Material:
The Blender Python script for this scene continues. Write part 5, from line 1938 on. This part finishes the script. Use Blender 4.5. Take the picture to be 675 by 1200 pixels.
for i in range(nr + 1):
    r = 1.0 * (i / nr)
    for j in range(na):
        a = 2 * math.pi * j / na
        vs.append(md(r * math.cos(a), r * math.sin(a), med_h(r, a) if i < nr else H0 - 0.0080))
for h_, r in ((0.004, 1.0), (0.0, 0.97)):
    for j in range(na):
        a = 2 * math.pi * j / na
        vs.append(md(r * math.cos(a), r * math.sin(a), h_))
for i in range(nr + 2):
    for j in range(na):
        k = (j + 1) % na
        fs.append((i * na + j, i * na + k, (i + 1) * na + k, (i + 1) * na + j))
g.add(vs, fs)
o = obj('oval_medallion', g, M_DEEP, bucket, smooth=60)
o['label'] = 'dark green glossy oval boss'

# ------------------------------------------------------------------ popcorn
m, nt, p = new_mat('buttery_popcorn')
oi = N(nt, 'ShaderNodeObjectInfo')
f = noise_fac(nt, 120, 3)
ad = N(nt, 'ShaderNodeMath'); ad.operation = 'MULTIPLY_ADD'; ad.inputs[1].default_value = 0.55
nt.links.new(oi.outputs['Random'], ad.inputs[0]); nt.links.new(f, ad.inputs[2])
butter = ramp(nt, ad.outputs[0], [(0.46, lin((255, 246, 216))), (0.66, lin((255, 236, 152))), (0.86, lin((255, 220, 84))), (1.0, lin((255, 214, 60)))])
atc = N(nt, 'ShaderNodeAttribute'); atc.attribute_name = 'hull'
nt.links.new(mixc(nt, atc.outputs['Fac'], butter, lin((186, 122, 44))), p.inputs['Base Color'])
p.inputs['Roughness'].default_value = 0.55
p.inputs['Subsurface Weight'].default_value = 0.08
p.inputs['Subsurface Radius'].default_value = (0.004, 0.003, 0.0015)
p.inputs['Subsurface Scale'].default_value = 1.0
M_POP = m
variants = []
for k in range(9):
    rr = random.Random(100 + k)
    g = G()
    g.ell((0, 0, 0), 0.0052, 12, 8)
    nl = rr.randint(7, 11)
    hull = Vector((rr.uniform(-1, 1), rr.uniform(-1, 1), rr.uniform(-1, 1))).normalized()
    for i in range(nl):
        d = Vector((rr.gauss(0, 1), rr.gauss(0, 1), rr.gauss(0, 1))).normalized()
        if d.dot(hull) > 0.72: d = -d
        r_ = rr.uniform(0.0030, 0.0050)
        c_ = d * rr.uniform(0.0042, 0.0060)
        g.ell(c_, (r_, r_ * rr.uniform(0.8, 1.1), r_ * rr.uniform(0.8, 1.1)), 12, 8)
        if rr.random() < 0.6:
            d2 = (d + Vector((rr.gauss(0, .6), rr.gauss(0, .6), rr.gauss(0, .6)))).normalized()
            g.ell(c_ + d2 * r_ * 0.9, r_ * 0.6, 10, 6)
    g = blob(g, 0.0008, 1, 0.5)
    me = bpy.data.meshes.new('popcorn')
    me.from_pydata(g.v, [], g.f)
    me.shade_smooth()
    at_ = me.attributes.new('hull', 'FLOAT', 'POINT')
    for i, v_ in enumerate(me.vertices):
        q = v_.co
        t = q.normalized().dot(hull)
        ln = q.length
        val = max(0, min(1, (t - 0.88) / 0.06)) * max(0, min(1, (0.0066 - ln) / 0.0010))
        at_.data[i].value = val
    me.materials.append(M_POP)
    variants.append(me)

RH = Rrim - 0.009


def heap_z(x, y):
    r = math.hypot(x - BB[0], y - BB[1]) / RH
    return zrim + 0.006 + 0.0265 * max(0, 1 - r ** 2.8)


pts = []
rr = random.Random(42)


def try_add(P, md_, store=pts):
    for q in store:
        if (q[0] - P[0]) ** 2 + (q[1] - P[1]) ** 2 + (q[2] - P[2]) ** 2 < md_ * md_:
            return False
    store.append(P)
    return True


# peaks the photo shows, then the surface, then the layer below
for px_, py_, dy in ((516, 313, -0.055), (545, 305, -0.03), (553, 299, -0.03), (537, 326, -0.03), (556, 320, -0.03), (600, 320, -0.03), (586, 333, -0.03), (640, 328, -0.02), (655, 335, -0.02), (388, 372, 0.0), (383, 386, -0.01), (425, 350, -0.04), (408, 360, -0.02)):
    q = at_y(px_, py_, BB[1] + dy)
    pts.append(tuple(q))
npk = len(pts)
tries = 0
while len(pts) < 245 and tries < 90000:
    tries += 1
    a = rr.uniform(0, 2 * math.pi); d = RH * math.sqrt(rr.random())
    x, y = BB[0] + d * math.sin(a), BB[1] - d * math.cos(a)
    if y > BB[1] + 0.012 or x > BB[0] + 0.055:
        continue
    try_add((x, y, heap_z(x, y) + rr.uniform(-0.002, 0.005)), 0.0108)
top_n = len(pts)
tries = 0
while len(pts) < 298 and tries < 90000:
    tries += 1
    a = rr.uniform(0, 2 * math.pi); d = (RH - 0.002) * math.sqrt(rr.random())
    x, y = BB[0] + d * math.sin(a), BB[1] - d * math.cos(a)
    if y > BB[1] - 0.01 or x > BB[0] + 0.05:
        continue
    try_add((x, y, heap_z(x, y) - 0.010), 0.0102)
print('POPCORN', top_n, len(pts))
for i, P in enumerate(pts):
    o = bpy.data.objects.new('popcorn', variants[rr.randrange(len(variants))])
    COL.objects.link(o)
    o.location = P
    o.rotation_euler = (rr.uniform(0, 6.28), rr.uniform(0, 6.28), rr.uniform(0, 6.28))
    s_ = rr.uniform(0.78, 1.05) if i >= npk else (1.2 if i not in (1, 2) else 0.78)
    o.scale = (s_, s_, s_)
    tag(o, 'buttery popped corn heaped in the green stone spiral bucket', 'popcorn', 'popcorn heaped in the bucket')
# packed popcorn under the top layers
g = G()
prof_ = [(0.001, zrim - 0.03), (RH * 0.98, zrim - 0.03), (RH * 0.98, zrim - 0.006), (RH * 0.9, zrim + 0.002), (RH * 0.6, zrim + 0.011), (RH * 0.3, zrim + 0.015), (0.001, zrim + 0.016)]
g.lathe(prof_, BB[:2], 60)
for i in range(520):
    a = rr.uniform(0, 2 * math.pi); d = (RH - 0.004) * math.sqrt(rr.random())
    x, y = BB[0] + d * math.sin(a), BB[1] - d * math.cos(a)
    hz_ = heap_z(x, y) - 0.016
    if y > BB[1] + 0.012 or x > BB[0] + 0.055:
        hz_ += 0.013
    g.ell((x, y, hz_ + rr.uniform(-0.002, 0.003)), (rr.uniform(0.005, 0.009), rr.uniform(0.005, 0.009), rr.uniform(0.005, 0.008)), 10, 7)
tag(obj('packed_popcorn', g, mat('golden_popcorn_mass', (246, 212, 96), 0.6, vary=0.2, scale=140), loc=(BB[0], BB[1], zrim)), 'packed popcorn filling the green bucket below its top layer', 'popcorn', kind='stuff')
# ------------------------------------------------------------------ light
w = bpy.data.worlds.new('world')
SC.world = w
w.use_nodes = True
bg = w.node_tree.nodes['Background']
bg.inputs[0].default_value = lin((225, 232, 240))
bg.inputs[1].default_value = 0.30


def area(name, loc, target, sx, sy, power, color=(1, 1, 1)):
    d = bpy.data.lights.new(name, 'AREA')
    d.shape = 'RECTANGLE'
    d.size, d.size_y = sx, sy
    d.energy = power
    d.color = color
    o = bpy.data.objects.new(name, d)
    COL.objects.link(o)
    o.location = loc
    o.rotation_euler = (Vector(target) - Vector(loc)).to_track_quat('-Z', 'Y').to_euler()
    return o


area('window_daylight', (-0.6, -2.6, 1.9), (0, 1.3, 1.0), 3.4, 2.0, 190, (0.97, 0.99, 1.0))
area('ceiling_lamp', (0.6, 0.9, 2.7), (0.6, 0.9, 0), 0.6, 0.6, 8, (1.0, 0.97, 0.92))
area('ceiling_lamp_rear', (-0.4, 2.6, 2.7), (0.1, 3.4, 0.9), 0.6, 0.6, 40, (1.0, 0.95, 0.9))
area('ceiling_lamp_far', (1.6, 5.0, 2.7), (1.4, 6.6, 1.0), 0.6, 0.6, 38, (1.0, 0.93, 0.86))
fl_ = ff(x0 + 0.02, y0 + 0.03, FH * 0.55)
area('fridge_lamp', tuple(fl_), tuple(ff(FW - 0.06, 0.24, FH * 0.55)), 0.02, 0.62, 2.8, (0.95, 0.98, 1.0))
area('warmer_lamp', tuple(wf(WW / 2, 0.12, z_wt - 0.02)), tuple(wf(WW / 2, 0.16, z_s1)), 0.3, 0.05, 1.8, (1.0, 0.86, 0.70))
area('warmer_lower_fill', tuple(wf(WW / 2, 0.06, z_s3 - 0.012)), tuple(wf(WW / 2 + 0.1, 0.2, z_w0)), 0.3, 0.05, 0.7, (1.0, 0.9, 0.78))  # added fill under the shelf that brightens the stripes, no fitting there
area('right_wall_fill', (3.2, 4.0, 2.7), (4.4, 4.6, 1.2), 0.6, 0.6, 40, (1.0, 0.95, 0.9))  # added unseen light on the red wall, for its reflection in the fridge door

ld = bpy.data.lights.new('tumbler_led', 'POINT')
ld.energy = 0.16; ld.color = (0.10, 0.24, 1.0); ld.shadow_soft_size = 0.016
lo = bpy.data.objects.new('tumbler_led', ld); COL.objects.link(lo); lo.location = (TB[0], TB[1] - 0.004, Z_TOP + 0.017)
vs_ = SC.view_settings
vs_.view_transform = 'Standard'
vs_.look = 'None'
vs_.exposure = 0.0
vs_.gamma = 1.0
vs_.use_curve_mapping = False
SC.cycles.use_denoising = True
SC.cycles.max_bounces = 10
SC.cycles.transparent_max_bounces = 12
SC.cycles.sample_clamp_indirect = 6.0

What you should do: Beginning at the first line above, repeat exactly until the line containing "o['label'] = 'dark green glossy oval boss'", which is included.

Solution:
The Blender Python script for this scene continues. Write part 5, from line 1938 on. This part finishes the script. Use Blender 4.5. Take the picture to be 675 by 1200 pixels.
for i in range(nr + 1):
    r = 1.0 * (i / nr)
    for j in range(na):
        a = 2 * math.pi * j / na
        vs.append(md(r * math.cos(a), r * math.sin(a), med_h(r, a) if i < nr else H0 - 0.0080))
for h_, r in ((0.004, 1.0), (0.0, 0.97)):
    for j in range(na):
        a = 2 * math.pi * j / na
        vs.append(md(r * math.cos(a), r * math.sin(a), h_))
for i in range(nr + 2):
    for j in range(na):
        k = (j + 1) % na
        fs.append((i * na + j, i * na + k, (i + 1) * na + k, (i + 1) * na + j))
g.add(vs, fs)
o = obj('oval_medallion', g, M_DEEP, bucket, smooth=60)
o['label'] = 'dark green glossy oval boss'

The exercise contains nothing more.